### Task goal:
The lines to transcribe begin with the one containing "190, 140))], n)" and end with the last line below; reproduce them exactly, without the pictures.

### Dataset records:
-- Start --

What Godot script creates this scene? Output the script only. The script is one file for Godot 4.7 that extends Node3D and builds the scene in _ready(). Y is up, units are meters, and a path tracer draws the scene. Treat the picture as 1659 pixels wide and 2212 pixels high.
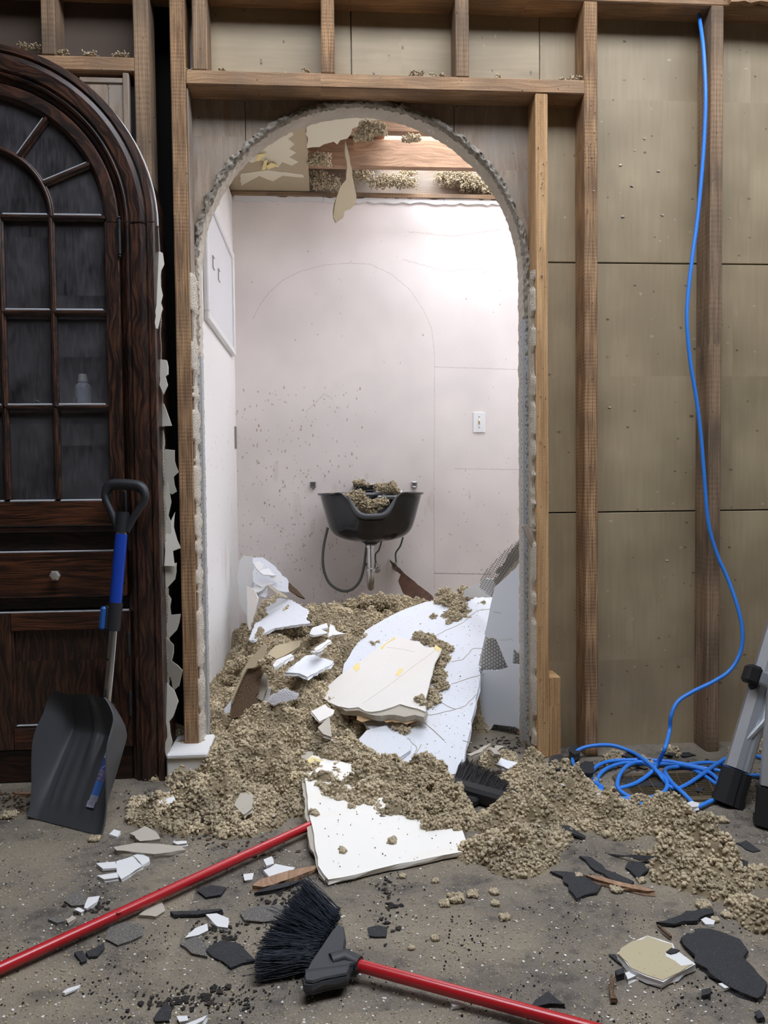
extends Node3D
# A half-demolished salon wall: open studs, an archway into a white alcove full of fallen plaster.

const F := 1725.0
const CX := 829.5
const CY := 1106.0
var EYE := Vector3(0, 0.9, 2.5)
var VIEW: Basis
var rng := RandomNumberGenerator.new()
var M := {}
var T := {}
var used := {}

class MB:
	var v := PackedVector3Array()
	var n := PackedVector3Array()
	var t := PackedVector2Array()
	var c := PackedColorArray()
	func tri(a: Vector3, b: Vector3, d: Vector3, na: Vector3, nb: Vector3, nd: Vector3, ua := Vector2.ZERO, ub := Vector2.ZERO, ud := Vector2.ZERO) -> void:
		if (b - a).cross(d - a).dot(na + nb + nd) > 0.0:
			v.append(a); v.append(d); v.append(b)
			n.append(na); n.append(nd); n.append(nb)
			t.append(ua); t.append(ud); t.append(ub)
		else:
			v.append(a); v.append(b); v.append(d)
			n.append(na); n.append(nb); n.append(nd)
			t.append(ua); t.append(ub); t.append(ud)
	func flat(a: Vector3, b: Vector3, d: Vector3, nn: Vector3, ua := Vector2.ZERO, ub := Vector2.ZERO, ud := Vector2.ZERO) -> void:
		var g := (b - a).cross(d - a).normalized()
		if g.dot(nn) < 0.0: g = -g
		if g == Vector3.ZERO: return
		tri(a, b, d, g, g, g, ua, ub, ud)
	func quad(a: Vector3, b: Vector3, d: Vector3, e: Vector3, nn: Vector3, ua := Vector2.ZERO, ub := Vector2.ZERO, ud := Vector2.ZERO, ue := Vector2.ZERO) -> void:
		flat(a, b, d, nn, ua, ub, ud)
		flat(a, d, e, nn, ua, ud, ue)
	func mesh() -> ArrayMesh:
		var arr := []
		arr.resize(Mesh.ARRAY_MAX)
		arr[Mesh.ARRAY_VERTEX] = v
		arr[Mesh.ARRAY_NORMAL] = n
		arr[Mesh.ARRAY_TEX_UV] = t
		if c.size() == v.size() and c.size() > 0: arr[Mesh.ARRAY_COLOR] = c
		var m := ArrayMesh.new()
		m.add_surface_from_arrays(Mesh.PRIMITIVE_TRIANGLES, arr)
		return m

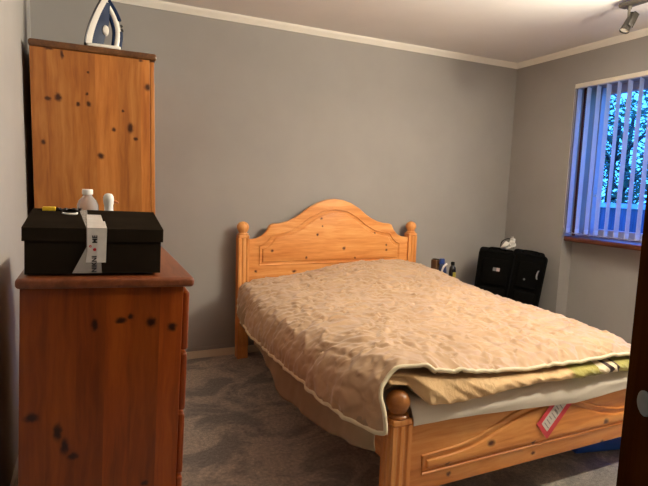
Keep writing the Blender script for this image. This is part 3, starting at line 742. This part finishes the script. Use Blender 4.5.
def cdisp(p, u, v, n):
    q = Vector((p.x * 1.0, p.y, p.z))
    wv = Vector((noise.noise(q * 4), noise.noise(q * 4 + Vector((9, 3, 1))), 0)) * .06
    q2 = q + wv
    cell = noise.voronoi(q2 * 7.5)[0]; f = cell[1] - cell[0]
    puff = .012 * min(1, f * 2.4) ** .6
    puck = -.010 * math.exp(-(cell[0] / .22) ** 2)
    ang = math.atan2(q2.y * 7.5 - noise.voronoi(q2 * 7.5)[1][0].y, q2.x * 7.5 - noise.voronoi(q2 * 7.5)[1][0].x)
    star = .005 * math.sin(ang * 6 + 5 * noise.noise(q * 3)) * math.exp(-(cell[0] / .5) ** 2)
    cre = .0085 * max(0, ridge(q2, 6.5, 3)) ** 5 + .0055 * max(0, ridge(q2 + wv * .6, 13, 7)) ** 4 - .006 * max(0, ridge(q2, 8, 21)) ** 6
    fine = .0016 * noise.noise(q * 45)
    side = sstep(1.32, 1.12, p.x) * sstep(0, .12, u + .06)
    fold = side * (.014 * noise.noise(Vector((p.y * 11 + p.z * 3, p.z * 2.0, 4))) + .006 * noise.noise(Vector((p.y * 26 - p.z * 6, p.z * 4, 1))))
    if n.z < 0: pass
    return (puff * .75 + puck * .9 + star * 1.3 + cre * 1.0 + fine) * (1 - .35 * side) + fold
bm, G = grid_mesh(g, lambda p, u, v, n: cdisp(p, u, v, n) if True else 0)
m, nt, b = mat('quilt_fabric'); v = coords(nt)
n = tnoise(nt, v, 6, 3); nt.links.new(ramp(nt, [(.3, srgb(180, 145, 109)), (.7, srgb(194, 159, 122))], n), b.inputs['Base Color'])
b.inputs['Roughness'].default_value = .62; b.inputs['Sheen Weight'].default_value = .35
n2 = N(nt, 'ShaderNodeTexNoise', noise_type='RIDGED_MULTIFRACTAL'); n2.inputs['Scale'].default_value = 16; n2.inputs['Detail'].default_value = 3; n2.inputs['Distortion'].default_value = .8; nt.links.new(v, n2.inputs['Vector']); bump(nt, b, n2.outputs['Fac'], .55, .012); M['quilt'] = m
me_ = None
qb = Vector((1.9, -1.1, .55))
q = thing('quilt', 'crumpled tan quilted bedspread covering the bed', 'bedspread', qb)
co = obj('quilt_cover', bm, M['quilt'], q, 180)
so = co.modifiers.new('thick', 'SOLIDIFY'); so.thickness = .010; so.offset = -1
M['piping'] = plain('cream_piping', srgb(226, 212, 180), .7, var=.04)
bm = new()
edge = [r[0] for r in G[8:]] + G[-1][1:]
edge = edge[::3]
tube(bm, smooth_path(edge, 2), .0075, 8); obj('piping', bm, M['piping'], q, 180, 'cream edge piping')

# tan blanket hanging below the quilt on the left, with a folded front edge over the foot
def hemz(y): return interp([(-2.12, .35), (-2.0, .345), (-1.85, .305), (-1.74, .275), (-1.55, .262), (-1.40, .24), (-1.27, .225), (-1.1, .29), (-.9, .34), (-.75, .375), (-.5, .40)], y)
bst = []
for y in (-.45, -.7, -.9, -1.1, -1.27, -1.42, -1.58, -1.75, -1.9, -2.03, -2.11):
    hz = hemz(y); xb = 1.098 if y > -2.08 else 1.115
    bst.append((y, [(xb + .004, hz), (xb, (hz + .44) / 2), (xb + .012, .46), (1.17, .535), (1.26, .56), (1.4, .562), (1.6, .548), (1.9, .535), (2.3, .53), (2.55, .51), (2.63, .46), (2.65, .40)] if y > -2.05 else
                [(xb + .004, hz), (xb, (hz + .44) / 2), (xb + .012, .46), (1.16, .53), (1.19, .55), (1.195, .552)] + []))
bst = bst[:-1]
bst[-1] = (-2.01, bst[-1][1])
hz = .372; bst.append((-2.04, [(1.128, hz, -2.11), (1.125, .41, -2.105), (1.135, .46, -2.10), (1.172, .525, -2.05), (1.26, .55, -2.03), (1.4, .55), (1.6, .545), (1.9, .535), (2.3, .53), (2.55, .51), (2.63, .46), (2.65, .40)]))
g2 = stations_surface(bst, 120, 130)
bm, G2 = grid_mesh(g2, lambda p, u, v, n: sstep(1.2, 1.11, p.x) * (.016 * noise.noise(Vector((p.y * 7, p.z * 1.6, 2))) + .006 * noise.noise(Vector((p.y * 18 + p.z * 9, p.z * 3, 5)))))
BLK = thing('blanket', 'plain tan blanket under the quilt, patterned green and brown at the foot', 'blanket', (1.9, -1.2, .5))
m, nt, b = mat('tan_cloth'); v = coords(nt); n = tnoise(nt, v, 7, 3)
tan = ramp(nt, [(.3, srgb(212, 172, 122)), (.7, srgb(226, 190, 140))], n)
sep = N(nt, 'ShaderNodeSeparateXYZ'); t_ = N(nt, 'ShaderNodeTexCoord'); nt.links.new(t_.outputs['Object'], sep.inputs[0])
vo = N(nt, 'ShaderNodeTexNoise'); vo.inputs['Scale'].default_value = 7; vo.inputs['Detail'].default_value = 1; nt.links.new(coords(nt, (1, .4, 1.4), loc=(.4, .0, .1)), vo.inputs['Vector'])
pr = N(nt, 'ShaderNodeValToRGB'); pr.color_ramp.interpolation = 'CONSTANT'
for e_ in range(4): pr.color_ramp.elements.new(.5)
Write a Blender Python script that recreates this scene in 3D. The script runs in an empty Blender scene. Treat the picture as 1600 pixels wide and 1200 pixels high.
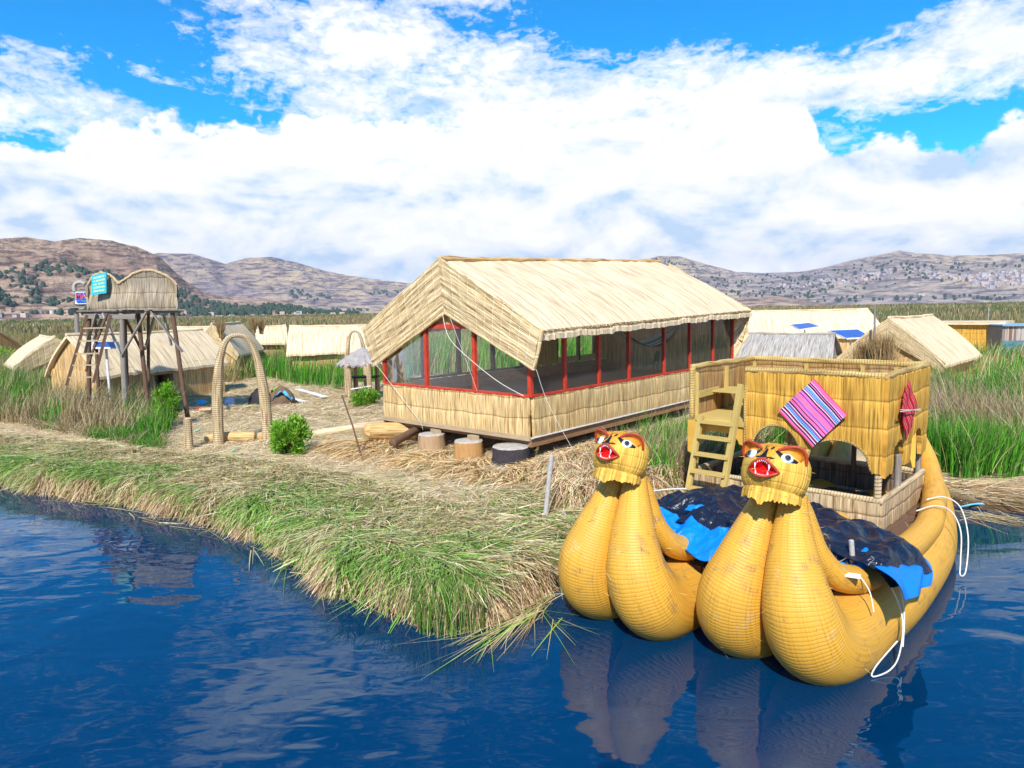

-- End --

### Response to the exercise:
tan = ramp(nt, [(.3, srgb(212, 172, 122)), (.7, srgb(226, 190, 140))], n)
sep = N(nt, 'ShaderNodeSeparateXYZ'); t_ = N(nt, 'ShaderNodeTexCoord'); nt.links.new(t_.outputs['Object'], sep.inputs[0])
vo = N(nt, 'ShaderNodeTexNoise'); vo.inputs['Scale'].default_value = 7; vo.inputs['Detail'].default_value = 1; nt.links.new(coords(nt, (1, .4, 1.4), loc=(.4, .0, .1)), vo.inputs['Vector'])
pr = N(nt, 'ShaderNodeValToRGB'); pr.color_ramp.interpolation = 'CONSTANT'
for e_ in range(4): pr.color_ramp.elements.new(.5)
Write a Blender Python script that recreates this scene in 3D. The script runs in an empty Blender scene. Treat the picture as 1600 pixels wide and 1200 pixels high.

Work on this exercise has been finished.